In what's bound to be a love-it-or-hate-it affair for audiences, 22 Jump Street delivers on the threat made by its predecessor (and recapped in a "Previously on 21 Jump Street" opener): to transplant narcs Schmidt and Jenko from high-school to college. Deputy Chief Hardy (Nick Offerman) lays down the self-referential groundwork about where the first movie—a comic reboot of the 1987-1991 FOX crime drama—has been and how this one will retread it with more money: ""You got lucky. Anyone with half a brain thought it would fail spectacularly."

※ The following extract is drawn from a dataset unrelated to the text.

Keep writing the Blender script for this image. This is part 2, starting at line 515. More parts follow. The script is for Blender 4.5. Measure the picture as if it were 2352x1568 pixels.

And so it's off to 22 Jump Street, a pricier, bigger if not necessarily better undercover HQ right across the street from 21 Jump Street. There, Dickson dispatches the decidedly overgrown boys to Metro City State College to track the source of a dangerous new drug called "Whyphy." Again, school life has a way of driving a wedge between lunkheaded Jenko, a blissful jock, and squat, sharp-tongued Schmidt, who nevertheless somehow pulls off a hookup with a girl named Maya (Amber Stevens). For his part, Jenko "hooks up" with a football bro named Zook (Wyatt Russell) that just may be implicated in the drug ring.

The crime plot proves even more halfhearted this time around, except as a self-conscious excuse for vehicular chases, gunfights and explosions. Making fun of having more money to do the same old shiznit isn't a new idea, and once the movie has slapped itself on the wrist a few times, it has nowhere to go except to be what it disdains: a pointless money-grabber. What would have been truly subversive: a sequel on budget cuts that kept promising bigger and better explosions and gunfights but never being able to pull the trigger (might've been funnier too).

But that wouldn't fulfill the function of the Hollywood machine that enslaves 22 Jump Street just as much as any other multiplex product, much as the stars (Hill co-authored the story); screenwriters Michael Bacall, Oren Uziel, and Rodney Rothman; and filmmakers Phil Lord and Christopher Miller (fresh from the triumph of The Lego Movie) wish it weren't so. Instead of pursuing edgier material—like, say, having the cops enjoy the drug they're trying to eliminate and thereby have an existential crisis—the picture is content to go through the motions of football practice, a frat initiation, and a big finale at Spring Break in Puerto, Mexico.

In fact, there's not a thing in 22 Jump Street that isn't recycled. That's never clearer than in the hoary "it's like they're gay!" jokes this movie doubles down on in the bromantic relationships between Jenko and Zook, and Schmidt and Jenko (yeah, yeah, we get it, and we also got it seven years ago when Hill was starring in Superbad). If there's a saving grace here, it's revisiting the odd-couple chemistry of Hill and Tatum. Still, 22 Jump Street can wink all it wants, identifying its own cliches as it succumbs to them, but the movie is still contemptuous of its audience. At least the end credits sequence bravely(?) shoots this movie's sequel potential in the foot—we hope.